Wednesday, August 03, 2005

Nursing in Shul

This week's Jewish Week's letters to the editor has two reactions to the Conservative Movement's declaration that women may discreetly breastfeed in synagogues, and Rabbi Basil Herring's reaction:
“The issue hasn’t come up,” said Rabbi Basil Herring. “In the Orthodox world there would be a general understanding that it would be best for the mother and baby to be following the traditional role of staying home. If she does come to synagogue, it would not be in the pews where she would be breast-feeding.”
Two pro-breast feeding reactions.
The first letter (excerpted):
The issue of breast-feeding in the synagogue is nonexistent in our community because any breast-feeding in shul proper would take place in the company of only other women on our side of the mechitza. This would prevent a man from accidentally seeing any bit of skin that he would rather not. Breast-feeding mothers are cherished, respected and given special privileges, such as refraining from fasting on most fast days.
The second (excerpted):
Being the madricha ruchanit (spiritual mentor) at the Hebrew Institute of Riverdale and a nursing mother of 6-month old twins comes with its own set of challenges, but it has never occurred to me to stay at home from “the pews” just because I have children. Shul is a place for families, and nursing mothers should feel comfortable to modestly feed their children either in the sanctuary or in a separate room set aside for breast-feeding moms.
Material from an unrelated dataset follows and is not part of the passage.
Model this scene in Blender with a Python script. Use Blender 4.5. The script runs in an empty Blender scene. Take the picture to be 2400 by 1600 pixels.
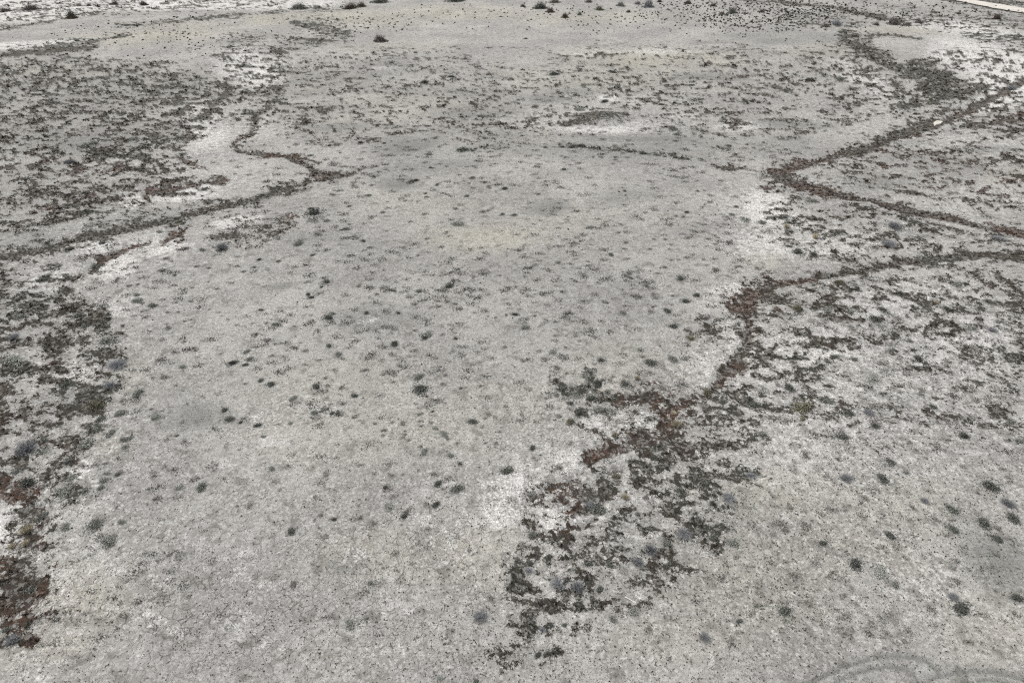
import bpy, math, random
import numpy as np

# ------------------------------------------------------------------ camera, sky, sun, exposure
scene = bpy.context.scene
COL = scene.collection
F_PX, HORIZON, CAM_H = 1500.0, -300.0, 22.0          # photograph is 2400 x 1600
PITCH = math.atan((800.0 - HORIZON) / F_PX)
cam_data = bpy.data.cameras.new("camera")
cam_data.sensor_width = 36.0
cam_data.lens = 36.0 * F_PX / 2400.0
cam_data.clip_end = 30000.0
cam = bpy.data.objects.new("camera", cam_data)
cam.location = (0, 0, CAM_H)
cam.rotation_euler = (math.pi / 2 - PITCH, 0, 0)
COL.objects.link(cam)
scene.camera = cam

SUN_EL, SUN_AZ = math.radians(52), math.radians(-55)   # azimuth from +Y, negative = from the left
world = bpy.data.worlds.new("World")
scene.world = world
world.use_nodes = True
wn = world.node_tree.nodes
bg = wn["Background"]
sky = wn.new("ShaderNodeTexSky")
sky.sky_type = 'NISHITA'
sky.sun_disc = False
sky.sun_elevation = SUN_EL
sky.sun_rotation = SUN_AZ
sky.dust_density = 4.0
sky.air_density = 1.0
hsv = wn.new("ShaderNodeHueSaturation")
hsv.inputs["Saturation"].default_value = 0.30         # overcast: a grey sky
world.node_tree.links.new(sky.outputs[0], hsv.inputs["Color"])
world.node_tree.links.new(hsv.outputs[0], bg.inputs["Color"])
bg.inputs["Strength"].default_value = 0.095
sd = bpy.data.lights.new("sun", 'SUN')
sd.energy = 1.9
sd.angle = math.radians(10)
sd.color = (1.0, 0.975, 0.935)
sun = bpy.data.objects.new("sun", sd)
dirv = np.array([math.sin(SUN_AZ) * math.cos(SUN_EL), math.cos(SUN_AZ) * math.cos(SUN_EL), math.sin(SUN_EL)])
from mathutils import Vector
sun.rotation_euler = Vector(dirv).to_track_quat('Z', 'Y').to_euler()
sun.location = (0, 0, 60)
COL.objects.link(sun)
scene.view_settings.view_transform = 'Standard'
scene.view_settings.look = 'None'
scene.view_settings.gamma = 1.0
scene.view_settings.exposure = 0.55
scene.cycles.use_denoising = False
scene.cycles.filter_width = 1.2

rng = np.random.default_rng(7)
random.seed(7)

# ------------------------------------------------------------------ mapping between the photograph and the flat ground
SP, CP = math.sin(PITCH), math.cos(PITCH)
def to_ground(u, v):
    a = (np.asarray(u, float) - 1200) / F_PX
    b = -(np.asarray(v, float) - 800) / F_PX
    t = CAM_H / (SP - b * CP)
    return a * t, (b * SP + CP) * t
def to_image(x, y):
    d = y * CP + CAM_H * SP
    return 1200 + F_PX * x / d, 800 - F_PX * (y * SP - CAM_H * CP) / d
def ppm(u, v):                                       # picture pixels per metre across, at that spot of the ground
    x, y = to_ground(u, v)
    return F_PX / (y * CP + CAM_H * SP)

# ------------------------------------------------------------------ noise
def _hash(ix, iy, seed):
    h = (ix.astype(np.int64) * 374761393 + iy.astype(np.int64) * 668265263 + seed * 1442695041) & 0xffffffff
    h = ((h ^ (h >> 13)) * 1274126177) & 0xffffffff
    h = ((h ^ (h >> 16)) * 2246822519) & 0xffffffff
    return ((h ^ (h >> 15)) & 0xffff) / 65535.0
def vnoise(x, y, seed=0):
    ix, iy = np.floor(x), np.floor(y)
    fx, fy = x - ix, y - iy
    fx = fx * fx * fx * (fx * (fx * 6 - 15) + 10)
    fy = fy * fy * fy * (fy * (fy * 6 - 15) + 10)
    a, b = _hash(ix, iy, seed), _hash(ix + 1, iy, seed)
    c, d = _hash(ix, iy + 1, seed), _hash(ix + 1, iy + 1, seed)
    return a + (b - a) * fx + (c - a) * fy + (a - b - c + d) * fx * fy
def fbm(x, y, seed=0, octs=4, gain=0.55):
    s = np.zeros_like(x); amp, tot, f = 1.0, 0.0, 1.0
    for o in range(octs):
        c, q = math.cos(o * 1.1), math.sin(o * 1.1)
        s += amp * vnoise((x * c - y * q) * f + 13.7 * o, (x * q + y * c) * f - 7.1 * o, seed + o)
        tot += amp; amp *= gain; f *= 2.03
    return s / tot
def sstep(a, b, x):
    t = np.clip((x - a) / (b - a), 0, 1)
    return t * t * (3 - 2 * t)
def uni(n, sd):                                       # spread noise to a nearly even 0..1
    return 1 / (1 + np.exp(-1.7 * (n - 0.5) / sd))

# ------------------------------------------------------------------ map of the ground: strokes and patches traced from the photograph
O = 2400.0 / 2352.0
def OV(*p): return [(q[0] * O, q[1] * O) + tuple(x * O for x in q[2:3]) for q in p]
def TL(*p): return [(q[0] / 1.96, q[1] / 1.96) + tuple(q[2:3]) for q in p]
def TR(*p): return [(1200 + q[0] / 1.96, q[1] / 1.96) + tuple(q[2:3]) for q in p]
def BL(*p): return [(q[0] / 1.96, 800 + q[1] / 1.96) + tuple(q[2:3]) for q in p]
def BR(*p): return [(1200 + q[0] / 1.96, 800 + q[1] / 1.96) + tuple(q[2:3]) for q in p]

def PB(*p): return [(1200 + q[0] / 1.12, 800 + q[1] / 1.12) + tuple(x / 1.12 for x in q[2:3]) for q in p]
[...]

As I nurse my boys during shul, I am aware that some women may throw me disapproving glares. I understand and respect their discomfort. But mainly I am thrilled to be surrounded by women of all ages, including women who breast-feed, who are active participants in the spiritual community. We know that our place is not at home, and I am sorry to hear that Rabbi Herring’s “Orthodox world” assumes exclusion of Jewish mothers.
This is interesting because while HIR has a kosher mechitza, I certainly can rather easily see over it and (if I recall correctly) can see women standing a bit away from the mechitza from head to toe. (Similarly, in Conservative synagogues, women sit with their families, and so the issue of men seeing nursing women is present).

I have more to say on the matter, but cannot because I have to run.